* WORK TO COMPLETE
Copy the records below word for word, from the first line through the line that contains "COL = S.collection", and leave out any pictures.

* DATASET EXCERPTS
*-*-*

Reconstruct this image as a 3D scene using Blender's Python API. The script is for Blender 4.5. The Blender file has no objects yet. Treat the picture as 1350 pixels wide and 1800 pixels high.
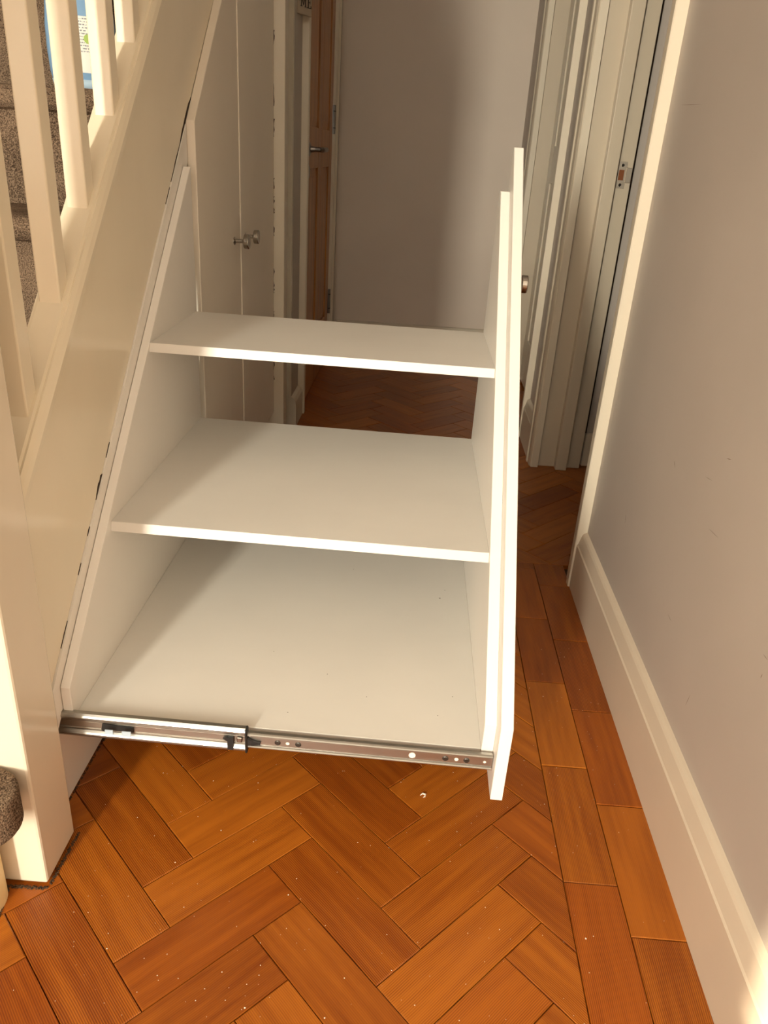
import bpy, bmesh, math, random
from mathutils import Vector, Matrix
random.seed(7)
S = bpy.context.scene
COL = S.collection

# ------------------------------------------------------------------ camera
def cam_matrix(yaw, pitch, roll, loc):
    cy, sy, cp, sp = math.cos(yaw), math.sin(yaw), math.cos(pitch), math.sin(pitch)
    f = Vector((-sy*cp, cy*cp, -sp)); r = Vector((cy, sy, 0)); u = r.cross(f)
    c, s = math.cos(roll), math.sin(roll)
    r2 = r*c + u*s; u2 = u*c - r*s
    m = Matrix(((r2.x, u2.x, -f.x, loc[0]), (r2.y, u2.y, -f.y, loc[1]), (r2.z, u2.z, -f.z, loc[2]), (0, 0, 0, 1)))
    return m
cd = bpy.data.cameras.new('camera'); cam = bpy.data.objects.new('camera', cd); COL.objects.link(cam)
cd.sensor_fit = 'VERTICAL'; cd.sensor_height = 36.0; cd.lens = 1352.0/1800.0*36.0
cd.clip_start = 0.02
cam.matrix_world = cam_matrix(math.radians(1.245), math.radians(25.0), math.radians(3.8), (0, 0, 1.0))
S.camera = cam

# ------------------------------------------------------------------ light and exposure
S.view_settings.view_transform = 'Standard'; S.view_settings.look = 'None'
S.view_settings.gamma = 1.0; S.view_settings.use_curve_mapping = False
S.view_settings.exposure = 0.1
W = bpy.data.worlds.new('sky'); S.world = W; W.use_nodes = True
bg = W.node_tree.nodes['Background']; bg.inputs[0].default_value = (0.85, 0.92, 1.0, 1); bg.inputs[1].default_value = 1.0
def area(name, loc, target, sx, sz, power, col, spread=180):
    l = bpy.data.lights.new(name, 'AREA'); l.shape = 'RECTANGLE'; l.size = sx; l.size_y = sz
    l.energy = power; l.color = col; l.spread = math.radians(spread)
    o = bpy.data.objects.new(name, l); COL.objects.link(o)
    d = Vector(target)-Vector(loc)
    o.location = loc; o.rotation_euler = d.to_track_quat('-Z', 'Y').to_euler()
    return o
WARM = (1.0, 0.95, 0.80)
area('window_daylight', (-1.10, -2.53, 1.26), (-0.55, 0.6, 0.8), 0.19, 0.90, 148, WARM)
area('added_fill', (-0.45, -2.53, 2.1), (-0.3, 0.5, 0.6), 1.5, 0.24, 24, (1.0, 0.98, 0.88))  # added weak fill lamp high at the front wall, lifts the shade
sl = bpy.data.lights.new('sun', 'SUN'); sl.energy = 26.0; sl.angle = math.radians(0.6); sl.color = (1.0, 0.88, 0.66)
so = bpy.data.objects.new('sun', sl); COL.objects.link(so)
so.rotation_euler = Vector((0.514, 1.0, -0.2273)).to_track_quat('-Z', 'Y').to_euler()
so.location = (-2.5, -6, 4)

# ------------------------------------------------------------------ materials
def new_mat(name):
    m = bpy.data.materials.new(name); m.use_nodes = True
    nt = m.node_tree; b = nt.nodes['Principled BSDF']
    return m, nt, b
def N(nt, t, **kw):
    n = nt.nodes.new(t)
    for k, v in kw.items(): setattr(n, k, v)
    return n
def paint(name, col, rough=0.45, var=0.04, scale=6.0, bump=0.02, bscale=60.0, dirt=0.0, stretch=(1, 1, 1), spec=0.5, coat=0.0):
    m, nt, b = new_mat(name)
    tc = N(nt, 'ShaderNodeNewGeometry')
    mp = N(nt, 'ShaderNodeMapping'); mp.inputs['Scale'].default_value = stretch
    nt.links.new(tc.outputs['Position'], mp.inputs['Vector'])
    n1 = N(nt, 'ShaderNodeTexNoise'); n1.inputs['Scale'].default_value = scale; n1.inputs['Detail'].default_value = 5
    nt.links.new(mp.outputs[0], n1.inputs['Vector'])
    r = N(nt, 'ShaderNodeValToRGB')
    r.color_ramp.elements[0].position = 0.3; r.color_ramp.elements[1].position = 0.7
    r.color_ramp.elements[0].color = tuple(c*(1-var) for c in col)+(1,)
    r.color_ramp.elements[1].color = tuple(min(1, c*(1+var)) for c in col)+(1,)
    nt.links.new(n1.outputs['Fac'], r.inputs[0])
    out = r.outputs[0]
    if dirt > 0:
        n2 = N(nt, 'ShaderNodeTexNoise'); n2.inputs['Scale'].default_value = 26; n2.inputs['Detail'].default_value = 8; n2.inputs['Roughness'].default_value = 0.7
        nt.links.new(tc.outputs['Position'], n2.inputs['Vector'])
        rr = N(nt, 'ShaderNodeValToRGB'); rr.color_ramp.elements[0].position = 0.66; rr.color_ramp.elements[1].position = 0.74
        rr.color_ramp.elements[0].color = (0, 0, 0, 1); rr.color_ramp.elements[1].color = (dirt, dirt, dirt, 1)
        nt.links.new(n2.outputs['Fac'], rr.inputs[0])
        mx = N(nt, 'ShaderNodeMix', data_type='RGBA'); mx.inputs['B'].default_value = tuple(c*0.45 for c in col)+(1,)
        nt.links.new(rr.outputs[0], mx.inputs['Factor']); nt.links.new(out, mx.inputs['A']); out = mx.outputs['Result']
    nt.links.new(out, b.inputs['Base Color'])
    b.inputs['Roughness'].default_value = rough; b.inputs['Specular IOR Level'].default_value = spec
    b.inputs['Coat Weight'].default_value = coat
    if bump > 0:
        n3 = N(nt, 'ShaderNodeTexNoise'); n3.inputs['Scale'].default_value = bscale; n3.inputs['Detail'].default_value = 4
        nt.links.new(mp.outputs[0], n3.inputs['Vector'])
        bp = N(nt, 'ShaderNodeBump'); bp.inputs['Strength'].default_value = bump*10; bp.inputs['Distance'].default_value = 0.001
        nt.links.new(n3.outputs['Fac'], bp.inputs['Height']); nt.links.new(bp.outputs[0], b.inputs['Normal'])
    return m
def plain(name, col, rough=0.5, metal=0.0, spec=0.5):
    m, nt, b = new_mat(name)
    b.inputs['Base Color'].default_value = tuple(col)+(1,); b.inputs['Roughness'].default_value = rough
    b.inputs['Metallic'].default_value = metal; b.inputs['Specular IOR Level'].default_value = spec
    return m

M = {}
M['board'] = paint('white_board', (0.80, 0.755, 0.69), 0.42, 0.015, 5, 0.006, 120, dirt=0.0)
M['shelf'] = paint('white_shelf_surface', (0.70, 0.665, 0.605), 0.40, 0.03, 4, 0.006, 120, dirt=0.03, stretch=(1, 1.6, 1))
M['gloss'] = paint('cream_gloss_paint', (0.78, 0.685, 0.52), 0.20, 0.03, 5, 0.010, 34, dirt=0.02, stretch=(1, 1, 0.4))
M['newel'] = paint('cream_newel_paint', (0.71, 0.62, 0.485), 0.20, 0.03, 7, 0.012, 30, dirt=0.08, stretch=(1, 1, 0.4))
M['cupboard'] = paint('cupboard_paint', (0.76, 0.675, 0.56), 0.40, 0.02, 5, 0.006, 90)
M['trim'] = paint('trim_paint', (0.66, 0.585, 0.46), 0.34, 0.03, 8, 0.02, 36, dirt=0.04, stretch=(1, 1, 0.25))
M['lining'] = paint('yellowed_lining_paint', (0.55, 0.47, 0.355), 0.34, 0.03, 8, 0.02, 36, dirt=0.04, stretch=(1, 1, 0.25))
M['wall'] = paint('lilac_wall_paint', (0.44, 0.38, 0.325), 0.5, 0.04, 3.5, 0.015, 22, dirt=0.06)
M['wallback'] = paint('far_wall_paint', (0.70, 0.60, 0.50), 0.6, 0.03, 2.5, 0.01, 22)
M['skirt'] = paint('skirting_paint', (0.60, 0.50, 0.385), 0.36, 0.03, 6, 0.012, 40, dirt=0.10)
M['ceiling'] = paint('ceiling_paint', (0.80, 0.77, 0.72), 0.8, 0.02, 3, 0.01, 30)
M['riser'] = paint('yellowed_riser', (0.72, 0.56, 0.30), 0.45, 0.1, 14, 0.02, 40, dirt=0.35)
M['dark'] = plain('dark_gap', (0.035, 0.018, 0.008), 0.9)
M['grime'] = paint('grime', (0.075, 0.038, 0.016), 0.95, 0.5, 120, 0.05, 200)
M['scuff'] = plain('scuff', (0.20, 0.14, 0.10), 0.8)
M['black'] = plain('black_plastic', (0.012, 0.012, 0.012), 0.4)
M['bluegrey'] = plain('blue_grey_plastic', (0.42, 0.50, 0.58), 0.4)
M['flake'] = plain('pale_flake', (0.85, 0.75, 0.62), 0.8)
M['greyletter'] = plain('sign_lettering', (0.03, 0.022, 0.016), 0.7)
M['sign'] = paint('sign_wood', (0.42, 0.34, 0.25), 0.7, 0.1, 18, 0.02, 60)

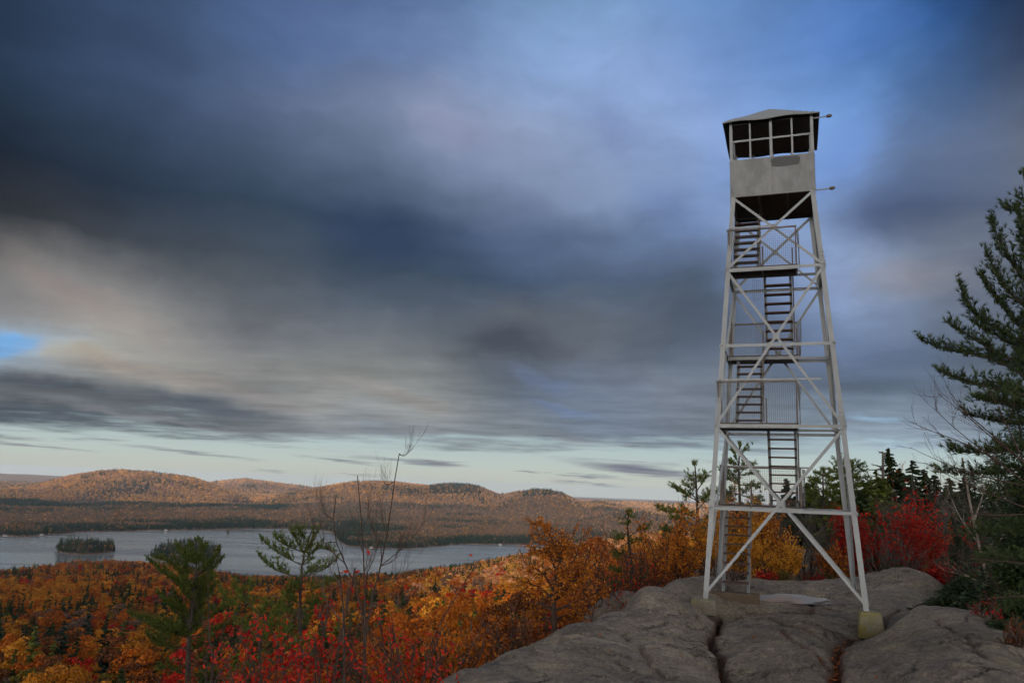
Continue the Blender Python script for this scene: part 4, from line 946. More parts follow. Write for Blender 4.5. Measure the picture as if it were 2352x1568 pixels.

*-*-*

* ANSWER
Reconstruct this image as a 3D scene using Blender's Python API. The script is for Blender 4.5. The Blender file has no objects yet. Treat the picture as 1350 pixels wide and 1800 pixels high.
import bpy, bmesh, math, random
from mathutils import Vector, Matrix
random.seed(7)
S = bpy.context.scene
COL = S.collection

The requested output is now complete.